In Xinjiang's worst ethnic violence in decades, Uighurs on July 5 attacked Han Chinese in the regional capital of Urumqi after police tried to break up a protest against fatal attacks on Uighur workers at a factory in south China.
Han Chinese in Urumqi launched revenge attacks later that week.
The official death toll now stands at 197, most of whom were were Han Chinese, who form the majority of China's 1.3 billion population. Almost all the others were Uighurs, a Muslim people native to Xinjiang and culturally tied to Central Asia and Turkey.
More than 1,000 people were detained in the immediate aftermath of the riots, and over 200 more in recent days, state media said. None has been publicly charged.
China has accused Kadeer of triggering the riots and of spreading misinformation and took great glee in pointing out that pictures she said were taken in Urumqi actually came from an unrelated incident in another part of the country.
China has also condemned Japan for allowing Kadeer to visit.
Kadeer, who rejects the Chinese accusations, said she thought the death toll was much higher after learning that there was random gunfire one night when electricity in the city was shut down.
"The nearly 10,000 (Uighur) people who were at the protest, they disappeared from Urumqi in one night," she told a news conference in Tokyo through an interpreter. "If they are dead, where are their bodies? If they are detained, where are they?"
She called on the international community to send an independent investigative team to Urumqi to uncover details of what had taken place.
"We call on the international community, including the United Nations, to send an independent investigative team to the site and find out the truth," Kadeer said.
"If China is truly confident that the Uighurs were wrong, that they fuelled the riots and that the Han Chinese were the ones being attacked, we want them to disclose information to a third party."

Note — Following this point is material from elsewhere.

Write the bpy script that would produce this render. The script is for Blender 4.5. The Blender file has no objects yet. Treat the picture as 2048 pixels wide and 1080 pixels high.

In a measure of continued nervousness and lack of information in Urumqi, the city government was forced to deny rumours sweeping the Han population that Uighurs were kidnapping Han to exchange them for detained Uighurs, a Chinese newspaper said.
Beijing does not want to lose its grip on Xinjiang. The vast territory borders Russia, Mongolia, Kazakhstan, Kyrgyzstan, Tajikistan, Afghanistan, Pakistan and India, has abundant oil reserves and is China's largest natural gas-producing region.